Une seule modification est envisagée par rapport à la loi de finances initiale pour 2021 : dans la mission « Anciens combattants, mémoire et liens avec la Nation », les programmes 167 « Liens entre la Nation et son armée » et 169 « Reconnaissance et réparation en faveur du monde combattant » fusionneront. Cela est présenté comme une simplification. Je rappelle néanmoins que le programme 167 représente seulement 37,8 millions d'euros en loi de finances pour 2021, contre près de 2 milliards d'euros de crédits pour le programme 169.

En outre, selon le fichier annexé au rapport, la mission « Plan d'urgence face à la crise sanitaire » disparaîtrait de la maquette budgétaire. Mais c'est ce que prévoyait déjà le rapport préalable au DOFP l'an dernier...

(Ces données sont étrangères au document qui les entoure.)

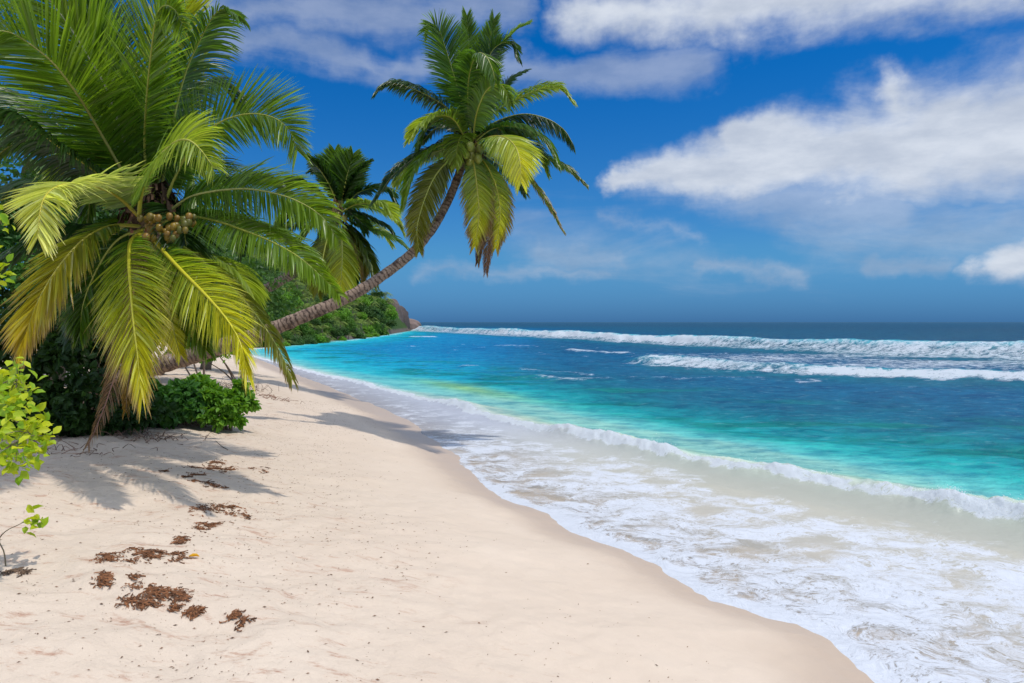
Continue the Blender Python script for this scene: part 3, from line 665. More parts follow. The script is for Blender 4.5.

Enfin, s'agissant de la performance, l'accent devrait être mis sur les objectifs environnementaux ou relatifs à l'égalité entre les femmes et les hommes. Le dispositif de performance comprendra 429 objectifs et 856 indicateurs, en augmentation de 1 % par rapport au PLF pour 2021. Mais 91 % des indicateurs ne seront pas modifiés.

D'une manière générale, ce rapport préparatoire est, une nouvelle fois, décevant en ce qu'il ne nous permet pas de comprendre de quelle manière sera engagée la nécessaire maîtrise des finances publiques au cours des années à venir, ni les grandes directions que le Gouvernement compte proposer dès le prochain projet de loi de finances.

Il s'agit donc d'un exercice obligé qui, faute de contenu, prive le Parlement d'un vrai débat politique avant le budget. Voilà une occasion manquée de retisser les liens de confiance nécessaire à la vitalité de notre démocratie.